The Longest Shutdown

I was in Beijing about a week ago and a Chinese colleague prodded me: “Your government is shutdown.”

Half-embarrassed, I replied: “Yes, we always shut down the government for the New Year.” The Chinese New Year would start in a few weeks and already people were talking about how Beijing would shut down, as many people leave to go visit their family elsewhere in the country.

After laughing, he added that the Chinese could not imagine their government shutting down. He even wondered if it would be a good thing to happen in China, simply because it was so unimaginable.

Later with a group over lunch, the discussion was about how the Chinese judged the work of their government.  “There’s a billion people,” said a woman. “The government is responsible for so many people, which is hard, but they do their job.”  They agreed that the government was mostly competent and they expressed pride in the work it did.

IMG_5610
2019 will be known as the Year of the Pig.

***

Last week, I received an email message from a woman who works at NASA Ames and like other NASA employees who not working because of the government shutdown.   She wondered if anything could be done to help the NASA workers because morale was so low.  She said that many of them come to Maker Faire and wondered if some hands-on projects would help them.

In her email, she wrote: “I am afraid my colleagues will leave and go to better paying private sector jobs because they have to know that they can support their families. I guess I just thought maybe… just maybe if somebody like you could offer a little bit of what they really need… their work.   Then maybe they could hold on a little bit longer before thinking about going to The Private Sector.”

I didn’t realize that NASA was closed.  The blog for The Planetary Society published a story on December 22, 2018 titled “Happy Holidays. NASA is Shutdown” and described that “roughly 14,500 hardworking men and women of NASA will be sent home without pay.” About 3,000 who filled so-called essential jobs were required to work without pay.
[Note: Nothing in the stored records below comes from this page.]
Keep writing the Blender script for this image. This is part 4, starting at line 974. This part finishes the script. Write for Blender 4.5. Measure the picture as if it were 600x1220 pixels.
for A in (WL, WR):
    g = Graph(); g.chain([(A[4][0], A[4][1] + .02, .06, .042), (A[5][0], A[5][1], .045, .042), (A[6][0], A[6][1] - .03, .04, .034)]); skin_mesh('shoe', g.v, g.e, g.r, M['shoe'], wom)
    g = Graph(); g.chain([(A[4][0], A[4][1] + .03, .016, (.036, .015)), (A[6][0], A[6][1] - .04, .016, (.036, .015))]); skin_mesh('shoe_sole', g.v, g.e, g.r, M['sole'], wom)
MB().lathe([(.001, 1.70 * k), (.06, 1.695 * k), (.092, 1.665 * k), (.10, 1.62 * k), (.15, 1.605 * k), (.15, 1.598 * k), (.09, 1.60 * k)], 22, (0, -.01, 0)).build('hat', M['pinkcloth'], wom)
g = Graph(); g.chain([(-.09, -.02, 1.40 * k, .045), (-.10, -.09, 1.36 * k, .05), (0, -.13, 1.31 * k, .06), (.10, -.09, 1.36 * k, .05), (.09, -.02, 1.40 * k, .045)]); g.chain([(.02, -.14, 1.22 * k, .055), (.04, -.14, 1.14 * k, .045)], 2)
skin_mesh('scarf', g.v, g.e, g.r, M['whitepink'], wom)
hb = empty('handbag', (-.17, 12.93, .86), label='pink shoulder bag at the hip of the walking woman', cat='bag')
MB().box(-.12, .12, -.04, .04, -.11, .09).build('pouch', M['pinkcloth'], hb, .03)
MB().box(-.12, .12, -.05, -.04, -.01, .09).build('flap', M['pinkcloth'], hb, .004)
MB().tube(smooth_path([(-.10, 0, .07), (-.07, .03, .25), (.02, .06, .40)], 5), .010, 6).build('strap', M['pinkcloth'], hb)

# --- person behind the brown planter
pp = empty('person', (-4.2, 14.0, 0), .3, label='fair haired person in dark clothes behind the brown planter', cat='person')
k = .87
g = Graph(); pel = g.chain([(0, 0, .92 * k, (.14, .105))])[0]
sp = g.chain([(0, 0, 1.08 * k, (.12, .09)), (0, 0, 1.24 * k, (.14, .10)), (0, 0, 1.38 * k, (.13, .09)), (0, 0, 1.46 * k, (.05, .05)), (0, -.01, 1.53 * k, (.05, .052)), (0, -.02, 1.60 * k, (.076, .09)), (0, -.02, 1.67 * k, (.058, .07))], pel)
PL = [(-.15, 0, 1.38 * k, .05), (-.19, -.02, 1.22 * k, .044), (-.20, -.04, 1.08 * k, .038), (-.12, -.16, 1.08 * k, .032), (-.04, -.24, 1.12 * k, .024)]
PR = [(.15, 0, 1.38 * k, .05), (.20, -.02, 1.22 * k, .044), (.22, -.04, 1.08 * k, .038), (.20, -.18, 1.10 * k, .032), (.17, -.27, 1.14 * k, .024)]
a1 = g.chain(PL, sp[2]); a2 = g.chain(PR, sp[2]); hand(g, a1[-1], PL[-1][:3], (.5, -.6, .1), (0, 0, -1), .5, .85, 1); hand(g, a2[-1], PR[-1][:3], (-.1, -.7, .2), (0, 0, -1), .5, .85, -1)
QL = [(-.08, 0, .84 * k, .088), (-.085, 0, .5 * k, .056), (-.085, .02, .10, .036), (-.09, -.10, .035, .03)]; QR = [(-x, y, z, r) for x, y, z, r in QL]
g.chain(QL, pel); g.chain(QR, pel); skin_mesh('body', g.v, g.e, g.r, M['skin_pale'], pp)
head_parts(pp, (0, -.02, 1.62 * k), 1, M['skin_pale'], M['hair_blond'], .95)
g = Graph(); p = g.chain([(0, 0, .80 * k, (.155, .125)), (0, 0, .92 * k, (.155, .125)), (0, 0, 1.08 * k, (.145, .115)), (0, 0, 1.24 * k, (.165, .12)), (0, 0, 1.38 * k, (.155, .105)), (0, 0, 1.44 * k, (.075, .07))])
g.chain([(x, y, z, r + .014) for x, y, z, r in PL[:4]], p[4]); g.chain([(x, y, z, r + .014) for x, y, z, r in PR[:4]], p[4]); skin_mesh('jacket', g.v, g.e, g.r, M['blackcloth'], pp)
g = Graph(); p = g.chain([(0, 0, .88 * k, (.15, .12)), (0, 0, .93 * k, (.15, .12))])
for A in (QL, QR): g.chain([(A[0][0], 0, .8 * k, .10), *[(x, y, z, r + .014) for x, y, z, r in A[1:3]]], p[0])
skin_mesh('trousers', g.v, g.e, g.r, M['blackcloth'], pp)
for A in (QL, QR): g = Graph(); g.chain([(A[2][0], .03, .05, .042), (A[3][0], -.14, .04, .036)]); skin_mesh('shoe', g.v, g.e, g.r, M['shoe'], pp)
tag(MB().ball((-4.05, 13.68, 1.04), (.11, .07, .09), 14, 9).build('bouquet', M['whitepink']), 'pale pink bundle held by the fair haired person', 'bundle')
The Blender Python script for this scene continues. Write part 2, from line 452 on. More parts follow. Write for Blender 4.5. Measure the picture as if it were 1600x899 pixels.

I wasn’t sure what I could do but I wanted to talk to the woman who wrote me.  However, by the time we actually talked last Friday, the announcement had come that the shutdown was ending, for at least 3 weeks.  Nonetheless, she shared how hard it was for the NASA workers to not be working.  Scientists. Engineers.  They missed their work.  She described a social event that was held just to allow people to see each other, and it was very sad, she said. “These people work for NASA because of the mission, because they love science and they want to give something back to the world,” she told me. “They just want to do their work.”

Ronald Reagan famously said that “In the present crisis, government is not the solution to our problem; the government is the problem.” When you make government the problem, you really don’t really care about the problem and you don’t have a working solution.  The longest shutdown in US government history was not just pointless; it was careless.